Former councillor Glenn Nashen, who attended the meeting, said safety and security concerns remain unanswered, pointing out that the original plan for development called for shatter-proof glass on homes in case of rail derailment.

“We have already built right up to the tracks on many fronts of Côte St. Luc and homeowners have signalled their frustration with noise and air pollution from the train yards,” he said. “So what is our enthusiasm of moving more homes up against commuter rail lines and feeder tracks that will only bring more complaints and more frustration in years to come?

“Our protracted negotiations with CP Rail since the creation of the Côte St. Luc Standing Committee looking into rail-related problems has met with delays, unanswered questions and legal wrangling. Is CP Rail really interested in the concerns of neighbouring property owners?”

Other speakers urged the public to pressure politicians to preserve Meadowbrook and increase greenspaces on the island.

“There are many examples in Montreal of citizens exercising their democratic rights and convincing their elected officials to find a solution,” said Robert Perreault of the Regional Environment Council.

“For the first time in 15 years, we have politicians that are in agreement – for a long time, the mayors of Côte St. Luc (Bernard Lang) and Ville St. Pierre were in favour of development – that we have to preserve this greenspace,” said CôteSt.HampWest councillor Dida Berku. “We must seek closure to this issue now. We can’t have it hanging over our heads for the next mandate. This has to be resolved this term, this mandate, this year.

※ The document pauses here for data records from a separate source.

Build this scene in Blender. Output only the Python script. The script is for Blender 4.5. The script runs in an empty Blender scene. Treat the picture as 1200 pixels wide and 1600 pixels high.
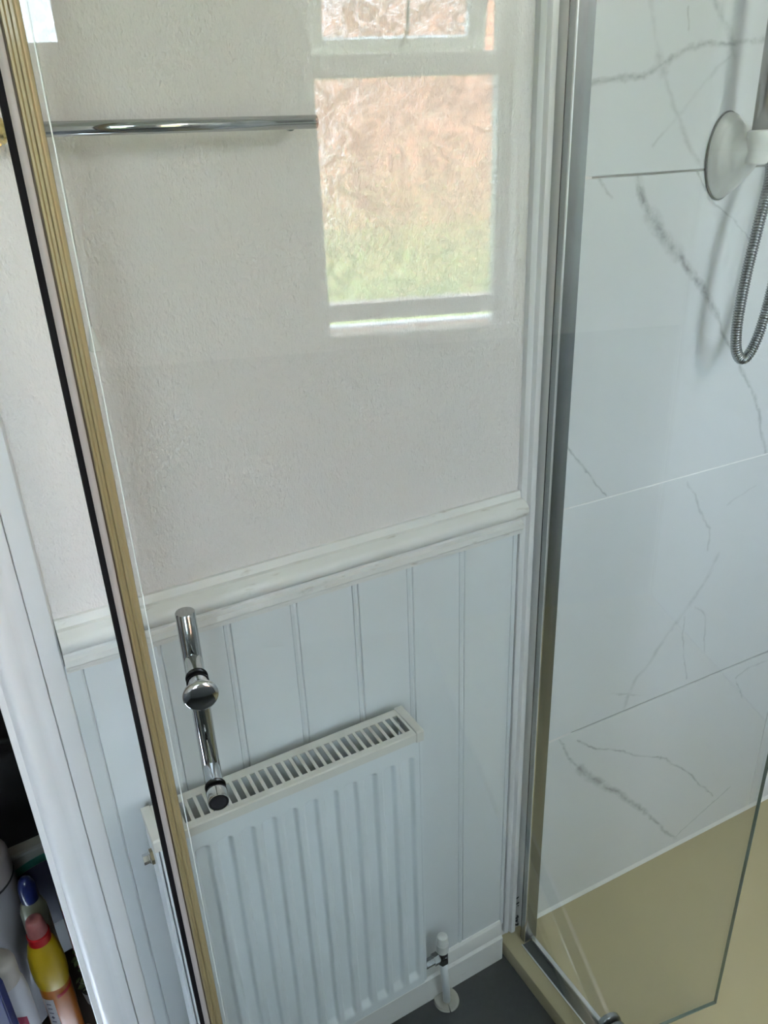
import bpy, bmesh, math, random
from mathutils import Vector, Matrix

# ------------------------------------------------------------------ camera, world, light
S = bpy.context.scene
COL = S.collection
S.view_settings.view_transform = 'Standard'
S.view_settings.look = 'None'
S.view_settings.gamma = 1
S.view_settings.use_curve_mapping = False
S.view_settings.exposure = 1.45
cd = bpy.data.cameras.new('camera')
cam = bpy.data.objects.new('camera', cd); COL.objects.link(cam)
cd.sensor_fit = 'VERTICAL'; cd.sensor_height = 24; cd.sensor_width = 18
cd.lens = 1231.0 / 1600 * 24
cd.clip_start = 0.02; cd.clip_end = 200
_p, _r, _y = (math.radians(a) for a in (25.151, 2.405, 28.047))
fwd = Vector((math.sin(_y)*math.cos(_p), math.cos(_y)*math.cos(_p), -math.sin(_p)))
rgt = Vector((math.cos(_y), -math.sin(_y), 0))
dwn = fwd.cross(rgt)
r2 = math.cos(_r)*rgt + math.sin(_r)*dwn
d2 = -math.sin(_r)*rgt + math.cos(_r)*dwn
M = Matrix((r2, -d2, -fwd)).transposed().to_4x4()
M.translation = Vector((0, -0.93, 1.66))
cam.matrix_world = M
S.camera = cam

SKY = 9.0
SUN = 17.0
FILL_LAMP = 15.0  # strength of the added fill light
w = bpy.data.worlds.new('sky'); S.world = w; w.use_nodes = True
bg = w.node_tree.nodes['Background']
bg.inputs[0].default_value = (0.70, 0.83, 1.0, 1); bg.inputs[1].default_value = SKY
sl = bpy.data.lights.new('sun', 'SUN'); sl.energy = SUN; sl.angle = 0.02; sl.color = (1, .93, .84)
so = bpy.data.objects.new('sun', sl); COL.objects.link(so)
so.rotation_euler = (math.radians(-52), 0, math.radians(-14))     # shines towards -Y, onto the house opposite
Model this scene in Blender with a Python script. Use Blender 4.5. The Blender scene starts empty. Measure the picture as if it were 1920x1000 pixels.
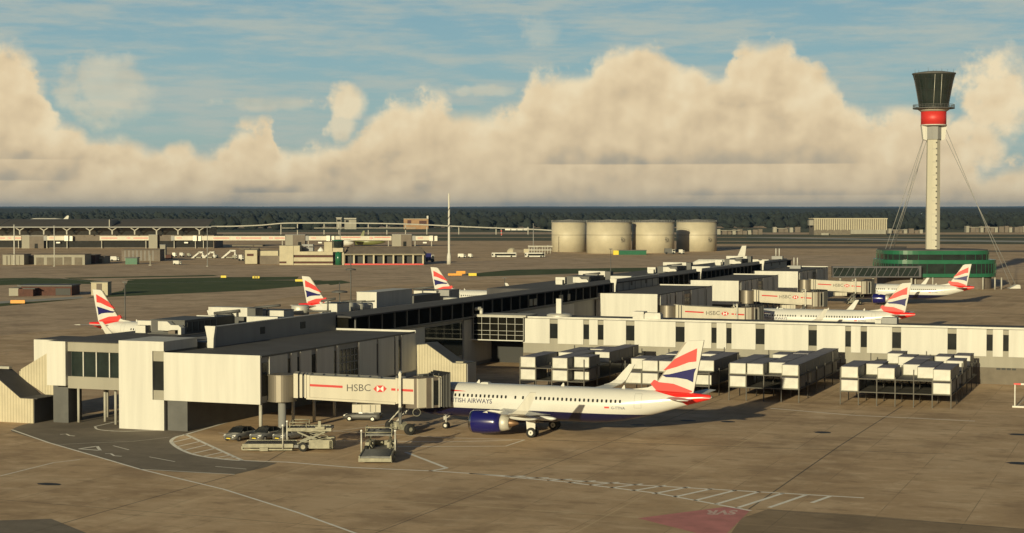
import bpy, bmesh, math, random
from mathutils import Vector, Matrix
random.seed(7)
S = bpy.context.scene
COL = S.collection
R = math.radians
PI = math.pi
# ------------------------------------------------------------------ camera
CAM_H, FOC, HZ = 26.07, 3220.0, 395
YAW = R(21.05); PITCH = math.atan((500 - HZ) / FOC)
cam_d = bpy.data.cameras.new('camera'); cam = bpy.data.objects.new('camera', cam_d); COL.objects.link(cam)
cam_d.sensor_width = 36.0; cam_d.lens = 36.0 * FOC / 1920; cam_d.clip_start = 1.0; cam_d.clip_end = 90000
cam.location = (0, 0, CAM_H); cam.rotation_euler = (PI / 2 - PITCH, 0, YAW)
S.camera = cam
FW = Vector((-math.sin(YAW) * math.cos(PITCH), math.cos(YAW) * math.cos(PITCH), -math.sin(PITCH)))
RT = Vector((math.cos(YAW), math.sin(YAW), 0)); UP = RT.cross(FW)
C0 = Vector((0, 0, CAM_H))
def ray(px, py): return FW + RT * ((px - 960) / FOC) - UP * ((py - 500) / FOC)
def G(px, py, z=0.0):                       # point of the photograph on a level plane
    r = ray(px, py); return C0 + r * ((z - CAM_H) / r.z)
def GY(px, py, y):
    r = ray(px, py); return C0 + r * (y / r.y)
def GX(px, py, x):
    r = ray(px, py); return C0 + r * (x / r.x)
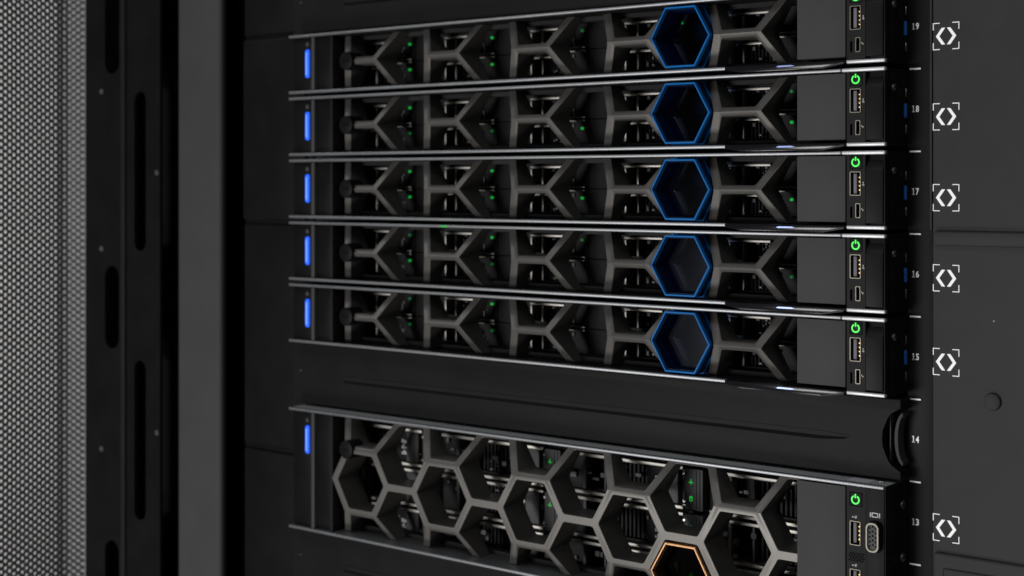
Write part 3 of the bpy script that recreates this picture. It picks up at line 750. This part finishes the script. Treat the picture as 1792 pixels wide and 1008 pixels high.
# open perforated door
def door_mesh():
    bm = new()
    PX, PZ, R, T = 3.45, 5.55, 1.86, 5.0
    hinge = Vector((-237.0, -5.0)); d1 = Vector((-.192, -.981)).normalized(); d2 = Vector((-.60, -.80)).normalized()
    nb = 4
    bend = hinge + d2 * (nb * PX)
    def at(u, off):
        """u = distance from the hinge along the bent sheet, off = depth behind its face"""
        L = nb * PX
        p = hinge + d2 * u if u < L else bend + d1 * (u - L)
        k = min(1, max(0, (u - L + 3) / 6)); d = (d2 * (1 - k) + d1 * k).normalized()
        n = Vector((d.y, -d.x))          # away from the viewer
        return p + n * off
    NC, z0, NR = 40, 500.0, 104
    m = 10
    for i in range(NC):
        uc = (i + .5) * PX
        for j in range(NR):
            zc = z0 + (j + (.5 if i % 2 else 0)) * PZ
            rect = []; cir = []
            for t in range(m):
                a = 2 * math.pi * (t + .5) / m; ca, sa = math.cos(a), math.sin(a)
                cir.append((uc + R * ca * .93, zc + R * sa))
                k = min(PX / 2 / abs(ca) if abs(ca) > 1e-6 else 1e9, PZ / 2 / abs(sa) if abs(sa) > 1e-6 else 1e9)
                rect.append((uc + k * ca, zc + k * sa))
            def V(u, z, off):
                p = at(u, off); return bm.verts.new((p.x, p.y, z))
            # corners complete the cell
            F0 = [V(u, z, 0) for u, z in rect]; F1 = [V(u, z, 0) for u, z in cir]; B1 = [V(u, z, T) for u, z in cir]
            cor = {}
            for t in range(m):
                q = (t + 1) % m
                bm.faces.new((F0[t], F0[q], F1[q], F1[t])); bm.faces.new((F1[t], F1[q], B1[q], B1[t]))
                (ua, za), (ub, zb) = rect[t], rect[q]
                if abs(ua - ub) > 1e-4 and abs(za - zb) > 1e-4:
                    su = 1 if (ua + ub) / 2 > uc else -1; sz = 1 if (za + zb) / 2 > zc else -1
                    bm.faces.new((F0[t], V(uc + su * PX / 2, zc + sz * PZ / 2, 0), F0[q]))
    return bm
dbm = door_mesh()
me = bpy.data.meshes.new('perforated_door')
bmesh.ops.scale(dbm, vec=(MM, MM, MM), verts=dbm.verts); dbm.to_mesh(me); dbm.free(); me.materials.append(M['mesh'])
dr = bpy.data.objects.new('perforated_door', me); COL.objects.link(dr); dr.parent = rack
def door_strip(name, u0, u1, off, t, m, r=0.0):
    h = Vector((-237.0, -5.0)); d2 = Vector((-.60, -.80)).normalized(); n = Vector((d2.y, -d2.x))
    bm = new(); rbox(bm, u0, u1, 0, t, ZL, ZH, r, 3)
    for v in bm.verts:
        p = h + d2 * v.co.x + n * (off + v.co.y); v.co = Vector((p.x, p.y, v.co.z))
    return obj(name, bm, m, dr)
bm = new(); rbox(bm, -368, -262, 60, 66, ZL, ZH, .5); obj('mesh_dimming_sheet', bm, 'dimming_grey', rack)  # added grey sheet, dims what shows through the holes near the fold
door_strip('fold_highlight', 12.9, 14.8, -0.6, 1.5, 'post', .7)  # highlight along the bend, built as a lighter rib
# pale wall beyond the open door
bm = new(); rbox(bm, -2600, -262, 70, 110, 0, 2400)
wl = obj('wall', bm, 'wallp'); wl['kind'] = 'structure'; wl['label'] = 'pale wall seen through the perforated door'
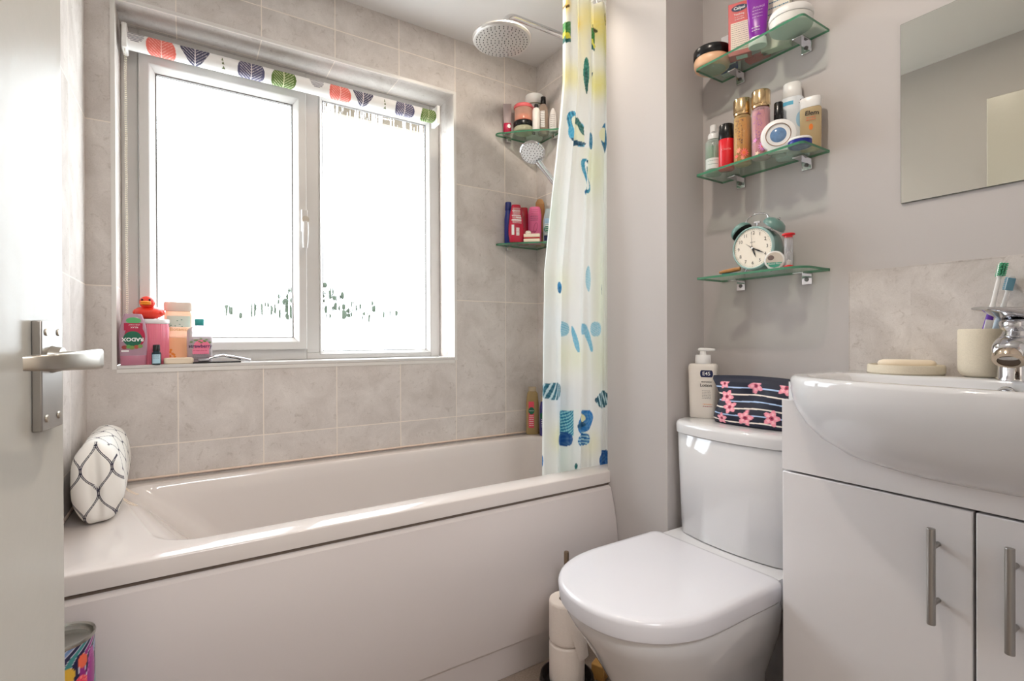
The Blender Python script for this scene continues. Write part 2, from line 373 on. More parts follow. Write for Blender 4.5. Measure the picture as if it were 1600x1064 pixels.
# what stands outside: the eave over the window and the low ground beyond
tag(MB().box(-1.5, 3.2, .6, .63, 2.102, 2.3).box(-1.5, 3.2, .2, .6, 2.29, 2.31).obj('trim_1', P('taupe_eave_board', (110, 100, 86), .7)), kind='structure')
tag(MB().quad((-60, 1, -2.6), (60, 1, -2.6), (60, 90, -2.6), (-60, 90, -2.6)).obj('ground_outside', P('pale_paving', (226, 224, 218), .9, var=.1, bscale=.6), smooth=0, recalc=False), kind='structure')
tree = thing('garden_tree', 'dark tree far outside, showing only as streaks low in the frosted window', 'tree', (2.15, 7.2, -2.6))
hg = MB(); rt = random.Random(3)
for k in range(95):
    q = rt.gauss(0, .62); hg.ball((q, rt.uniform(-.5, .5), 3.98+rt.uniform(0, .62)*max(.15, 1-abs(q)/1.4)), rt.uniform(.02, .06), None, rt.uniform(.03, .09), 8)
hg.obj('crown', P('leaf_dark', (40, 48, 36), .9), tree)
MB().tube([(0, 0, 0), (.02, 0, 1.5), (-.02, 0, 3.2), (.03, 0, 4.2)], [.09, .07, .05, .03], 8).obj('trunk', P('bark', (60, 52, 44), .9), tree)

# ------------------------------------------------------------------ window
win = thing('window_1', None, None, kind='structure')
def frame_ring(name, x0, x1, z0, z1, prof, mat, parent):
    rings = [[(x0+i, y, z0+i), (x1-i, y, z0+i), (x1-i, y, z1-i), (x0+i, y, z1-i)] for i, y in prof]
    return MB().loft(rings+[rings[0]], False, False).obj(name, mat, parent, smooth=0)
MB().box(ox0, .119, .150, .185, oz0, oz1).box(1.176, ox1, .150, .185, oz0, oz1).box(.119, .651, .150, .185, 1.9475, oz1).box(.651, 1.176, .150, .185, 1.965, oz1).box(.119, .651, .150, .185, oz0, .9535).box(.651, 1.176, .150, .185, oz0, .936).box(.651, .700, .150, .185, .936, 1.965).obj('outer_frame', UPVC, win, bevel=.003)
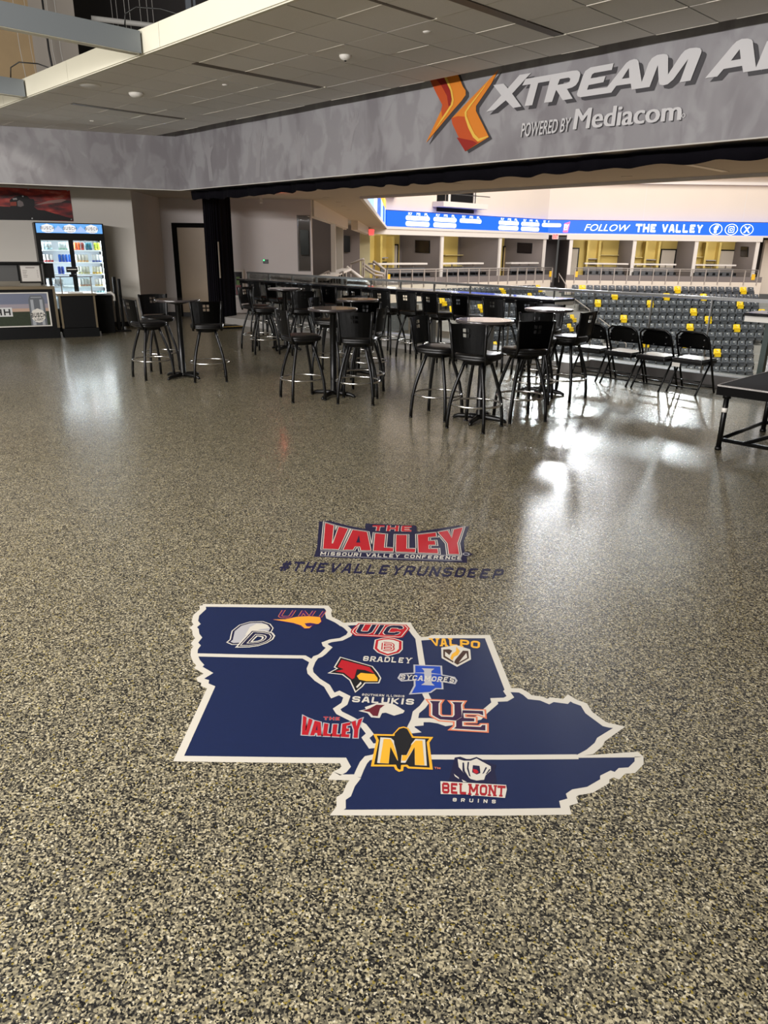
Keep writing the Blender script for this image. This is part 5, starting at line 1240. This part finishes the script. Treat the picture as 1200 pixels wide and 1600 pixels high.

That’s my commitment.”

“You need to make this [activism] a travelling road show,” said David Fletcher of the Green Coalition. “Where you need to put the pressure on, you need to be there and you need to make the numbers grow.”

“Politicians listen when there is enough noise,” said former Montreal West commissioner Howard Barza. “People coming out and publicizing the dangers of development is a developer’s worse nightmare.”